In a preliminary report on September 6, the Sunnyvale, California-based PDA and smart phone vendor said revenue for its fiscal first quarter (ended September 1) is now expected to come in at $354m-$356m, where it had previously issued guidance for the quarter of $385m.

Palm attributed the shortfall to lower Treo volumes in carrier retail channels, with CEO Ed Colligan promising to address the market dynamic responsible for our first quarter revenue shortfall with two major product launches.

Colligan said one of these products improves our pricing position. It will be a cheaper model, that will extend our carrier relationships to global markets, he said, indicating they will be for the GSM market, which is around 10 times the size of the CDMA world.

CDMA is strong in North America (with Verizon Wireless, Sprint and Bell Mobility), Japan (KDDI) and Korea, where all the major operators use this radio access technology, as well as having a presence in China, where China Unicom has a CDMA business in addition to its GSM network.
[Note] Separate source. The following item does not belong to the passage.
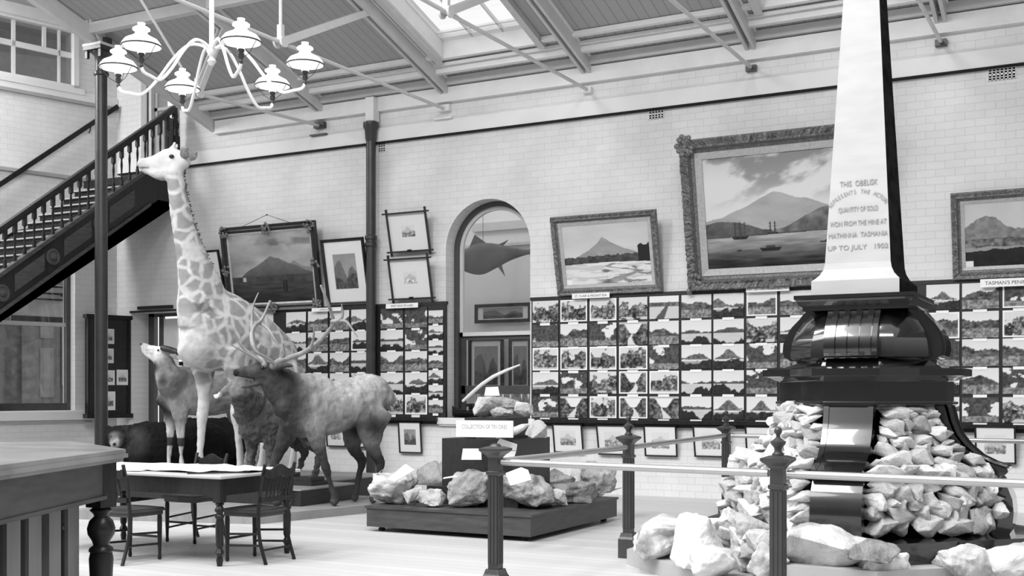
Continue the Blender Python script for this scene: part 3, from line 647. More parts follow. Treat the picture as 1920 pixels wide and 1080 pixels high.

Its US strength, of course, explains Palm’s initial priority for that technology, but of course it has to expand in GSM, which has over two billion subscribers compared to CDMA’s 335 million at the end of the second quarter.

The Treo is the first and, until now, only phone in the Palm portfolio, launched initially on the Palm OS and, since earlier this year, with a Windows-based alternative, the Treo 7000w. That device is only available for CDMA networks, however, a situation Palm will rectify on September 12 when it will unveil a GSM version.